Located at a highly visible location along High Street and adjacent to the Wexner Center for the Arts, the historic Sullivant Hall is in dire need of repair. The planned renovation will provide 40,000 gross square feet of space for the new Cartoon Library and Museum that will include a spacious reading room for researchers, three museum-quality galleries, and expanded storage with state-of-the-art environmental and security controls. A dedicated ground-level entry will allow for easy access to the new facility. The addition of exhibition galleries dedicated to cartoon art will facilitate public display of the Library's extraordinary collection.

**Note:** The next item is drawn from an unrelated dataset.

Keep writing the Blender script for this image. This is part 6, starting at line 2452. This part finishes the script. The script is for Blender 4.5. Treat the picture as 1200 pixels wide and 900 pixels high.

When asked what inspired her to give to the Cartoon Library and Museum at Ohio State, Jean Schulz said, "Lucy Caswell has done a marvelous job in collecting and preserving works in the cartoon medium. I was pleased at the opportunity to help provide a fitting home for this important collection and to recognize her contribution in the field."
The Sullivant renovation will also provide new spaces for the Department of Dance and the Music/Dance Library, and an upgraded auditorium, which will be used for numerous community, academic, and performance purposes.
Total renovation cost is estimated at $ 20.6 million, with architectural design to take 12 months, followed by 6 months for bidding and contracts, and 24 months for construction.
Due to its outstanding reputation, growing collection and a surge of scholarly interest in comics and cartoons, the Cartoon Library and Museum - formerly known as the Cartoon Research Library - is a destination location for researchers from around the world.
With a founding gift of the Milton Caniff Collection, Ohio State's Cartoon Library and Museum was established in 1977 in two converted classrooms in the University's Journalism Building. From this small beginning, founding curator Lucy Shelton Caswell has spent more than thirty years building the Library into the widely renowned facility it is today.
The Cartoon Library and Museum at Ohio State is one of the most admired and sought-after caretakers of legacy collections. Thousands of donors have contributed to the collection, with gifts ranging from one item to tens of thousands. In 1992, the Robert Roy Metz Collection of 83,034 original cartoons by 113 cartoonists was donated by United Media, and in 2007, the entire collection of the International Museum of Cartoon Art (IMCA), numbering more than 200,000 originals, was transferred to the Cartoon Library and Museum.
With the addition of the IMCA's extensive permanent collection, the Cartoon Library and Museum now houses more than 400,000 works of original cartoon and comic art, 35,000 books, 51,000 serial titles, 2,800 linear feet of manuscript materials, and 2.5 million comic strip clippings and newspaper pages. Moving into its new home from its current location, a 6,800-square-foot basement north of Mershon Auditorium, will allow more of the collection to be displayed and readily accessible.
"We are very grateful to Jean Schulz for her generous gift and for her challenge which will encourage everyone who cares about cartoon art to become involved in our project," said Lucy Shelton Caswell. "The new Cartoon Library and Museum will be a place of learning and enjoyment for the public and scholars alike."